Samsung Galaxy S5...a goner?
April 27, 2014 10:27 PM   Subscribe

So I didn't really want to use a question on this, but earlier today I was out taking the camera on my new S5 for a spin. The results are beautiful. The problem is that at some point during the day, I managed to drop my phone about four feet onto the metal footplate of my electric wheelchair. I'm wondering if this may have killed the maniacally fast autofocus I thought I had going for me earlier in the day.

A couple of details:
- Conditions outside were nearly perfect ( early afternoon sun, little wind) during the time I was able to get the good shots.
- I can't remember if any of the pictures were taken after the drop.
- I have the phone in a hard-edged case but the camera really isn't protected at all unfortunately.
What has me worried is that, rather than the 0.3 second autofocus that so many reviews rave about, it now takes the phone a good 2-3 seconds to get a lock. Granted this is:
-Indoors, with low (but not dim) light
-Using the flash

Am I going crazy over nothing? This is really just me obsessing because I'd rather not have already permanently screwed up a $600 phone , days after I got it.

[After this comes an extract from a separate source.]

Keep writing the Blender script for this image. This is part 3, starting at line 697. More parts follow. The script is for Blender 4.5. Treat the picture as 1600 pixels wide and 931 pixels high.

I only worry because I know that, in the past, drops have been pretty much fatal to the autofocus on my regular cameras. I don't know if it's because the mechanisms inside the lens get shaken or moved out of place or what have you...
Anyway, photogs of this a thing that might happen and do I go whine to T-Mo about it? Let me know!
posted by marsbar77 to Technology (3 answers total) 1 user marked this as a favorite
Best answer: i haven't used the S5, but i have used the S4, HTC one, nokia lumias, iphone 5/5s/etc.

When it needs to use the flash for AF assist(which is to say, every time you're taking a photo with flash on most phones), it needs to fire the flash, on some fancier phones adjust how much power it's putting into the flash, focus, and then fire the flash again and capture the image.

I would test it outside in direct sunlight. If it struggles again... how recently did you get it? The next step would be going to the tmobile store and testing it next to one of their demo units. If it's obviously worse off, I wouldn't feel bad at all about complaining to them that it was defective out of the box.

Cell phone camera focus units vary in durability from model to model. Most iphone ones are unbreakable(the 4 though, notably, had a really break-y camera that would get weird discolorations as well). However, several friends who have had galaxy s3's and s4's have complained about weird soft focus problems and such after not even having their phones that long(and posted example photos on facebook, etc). Most of the people i know are spazzes who drop their phones a lot... see where i'm going with this?

So no, you are not going crazy. Test it out first, but the type of damage you're describing is very much possible.
posted by emptythought at 11:00 PM on April 27, 2014

Going from daylight to indoors on smartphone cameras will usually alter the focus time like that, yeah. You can verify it either way tomorrow when it's bright outside.
posted by MillMan at 11:02 PM on April 27, 2014 [2 favorites]

Any camera will take considerably longer to autofocus in dim light than in bright sunlight. There's just a lot less data to work with, contrast primarily. If it's dim enough that it also has to fire the flash or AF-assist lamp, that will make things even worse. It's a totally normal and somewhat unavoidable behavior. The focus will be softer overall as well (even after the phone has locked on) due to longer shutter times and wider apertures.

Don't assume your phone is broken until you've tried it again under similar lighting conditions. A bright sunny day is basically the best possible situation in most ways, and anything else will require more work to get the same technical quality of photo.